Il va de soi que cette expérience, à la fois psychique et physique, de l’invention formelle et de la plongée vertigineuse, du « tourment » et de la « tourmente », est chez Hugo fortement érotisée : la vague devient femme, mer-mère, sexe, maîtresse, nymphe et mortelle vision. « Chose formidable – une femme nue », note Hugo, qui semble tracer une équivalence entre regarder une femme, contempler une vague, sombrer dans un fluide et se noyer comme le héros des Travailleurs de la mer. « Regarder, c’est sombrer ».

Édith de la Héronnière, La sagesse vient de l’ombre : Dans les jardins de Sicile

Georges Didi-Huberman © Jean-Luc Bertini

D’une manière plus étrange, Georges Didi-Huberman poursuit sa lecture en supposant, au-delà de ces visions maritimes, un « devenir organique », voire « une dilatation hypocondriaque » – en quel sens ? – qui transforme tout objet en « mouvement organique ». L’immanence cesse d’être un milieu fluide pour apparaître comme un Organe majuscule, la vague devient pieuvre : toute eau profonde recèle sa pieuvre qui passe silencieusement dans l’onde et dans l’ombre, pour finir par se métamorphoser en monstre dilaté qui aspire et qui broie. Ce qui s’offrait au regard n’est plus qu’un Organe dévorant.

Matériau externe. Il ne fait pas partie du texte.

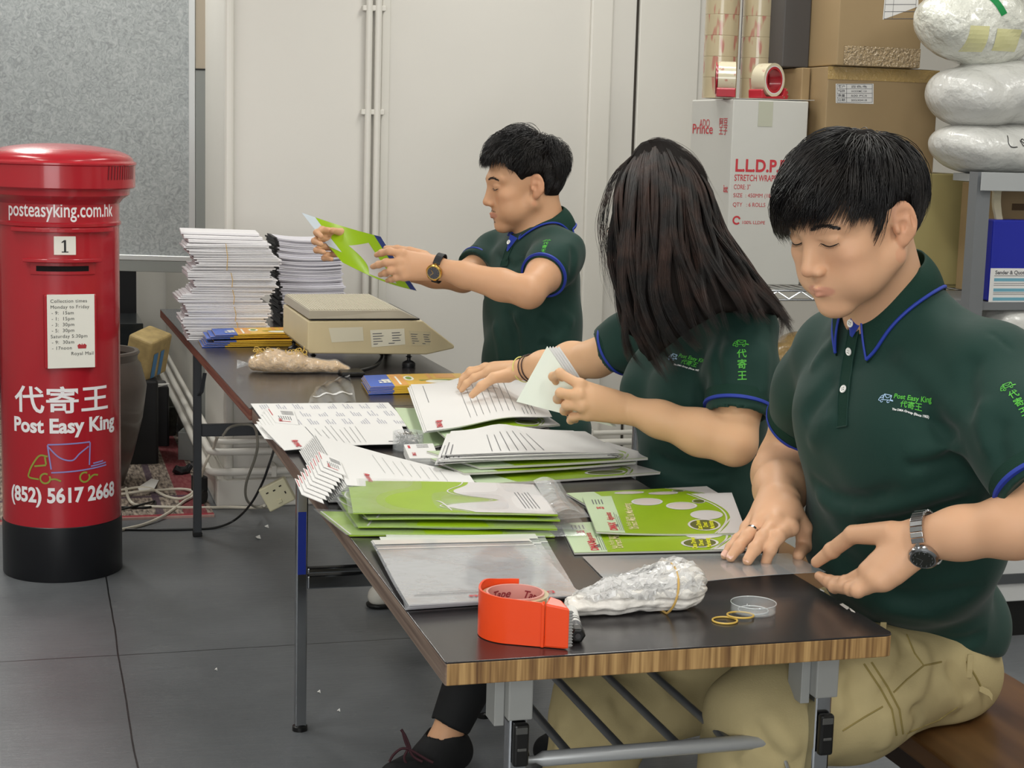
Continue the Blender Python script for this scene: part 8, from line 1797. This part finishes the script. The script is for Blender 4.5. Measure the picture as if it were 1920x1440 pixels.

Plutôt que cette singulière péripétie animale et sexuelle de la dilatation dévorante – comme dans Alien –, on retiendra surtout de cette lecture le rôle des images dans le processus de la connaissance, « le sérieux philosophique de l’appel à l’image ». Baudelaire avait perçu la modernité de cette démarche, en parlant, à propos des dessins de Hugo, de l’« universelle analogie » et de la « puissance de l’imagination ». Mais ce que révèle cette imagination, n’est-ce pas plutôt « l’infinie variété des formes » plus que l’Organe absorbant ? Quand Goethe – cité judicieusement par l’auteur – s’intéresse par exemple aux nuages, il en décrit la fluidité et les métamorphoses, mais il tente de les classer (cumulus, etc.), innovant ainsi, sans pour autant figer les catégories. Il suit les leçons de la botanique. La diversité est préservée. C’est ce que dit la Bouche d’ombre dans Les contemplations : « les choses et l’être ont un grand dialogue ».